One is tempted to take on Bloom line for splendidly outrageous line. I have space only to emphasize that Gnosticism—whether derived from Emerson or James, Mullins or Joseph Smith, the revivalists and enthusiasts of 19th-century America or early Christian texts—is only one side of American religion. Following the startling and creative theses of Jon Butler's Awash in a Sea of Faith and Nathan A. Hatch's Democratization of American Christianity, Bloom sees American religion as the product of a period beginning not in 1492 or in 1607 but at the Cane Ridge revival in western Kentucky in 1801. What followed Cane Ridge was the Christianization and Americanization of American religion through revivalism, enthusiasm, pragmatism and the notion of "the little me within the big me" that leads to solitude and notions of "soul competency."
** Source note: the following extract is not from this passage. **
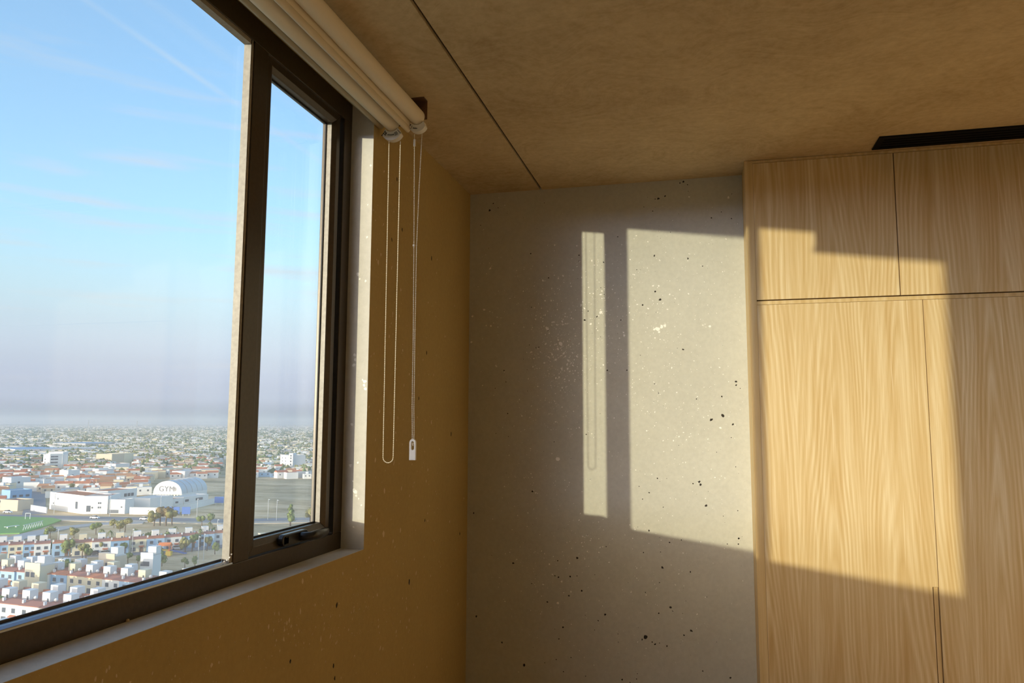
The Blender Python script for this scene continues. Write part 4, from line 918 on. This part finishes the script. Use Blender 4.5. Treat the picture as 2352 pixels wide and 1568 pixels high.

Bloom's interest is in what I have called "private Protestantism," which has now spread to Catholicism, Judaism and who knows what else (to almost everything else, for Bloom). Over against this faith there is "public Protestantism," and now public everything else, which does derive from the colonial and especially the Reformed and Puritan experience, which Bloom slights; there is also the Enlightenment, which he never mentions; and Catholicism. There is in Bloom's American religion no "sacred canopy," no civil or public or societal religion, no law-making or ethos-shaping impulse or achievement, no objective witness to the God who orders and constitutes, no communalism, no sacramental element, no socially transforming faith.

A hundred million Americans are more at home with objective-sacramental, other-than-Gnostic faith than with the Emersonian-Jamesian tradition or the Mormon deification of the human or the Baptist emphasis on soul competency. Bloom may think that the classic faiths are "waning," but their adherents are statistically as significant as ever. Even those for whom this tradition is only a remembered ethos, not a matter of practice, reason about religion and public life in ways that answer questions unasked in Bloom's book. And they explicitly reject the versions he describes as emergent and normative.

These two strands of American religion—the private and public, the soul-competent and civil-competent, the subjective and objective forms of witness to God as God or God-in-self—are sometimes at war, and sometimes they form complementary relations within denominations and in the minds of most of us. Together they make up a kind of yin and yang of American religion. Bloom has provided an evocative, provocative and memorable account of the yin.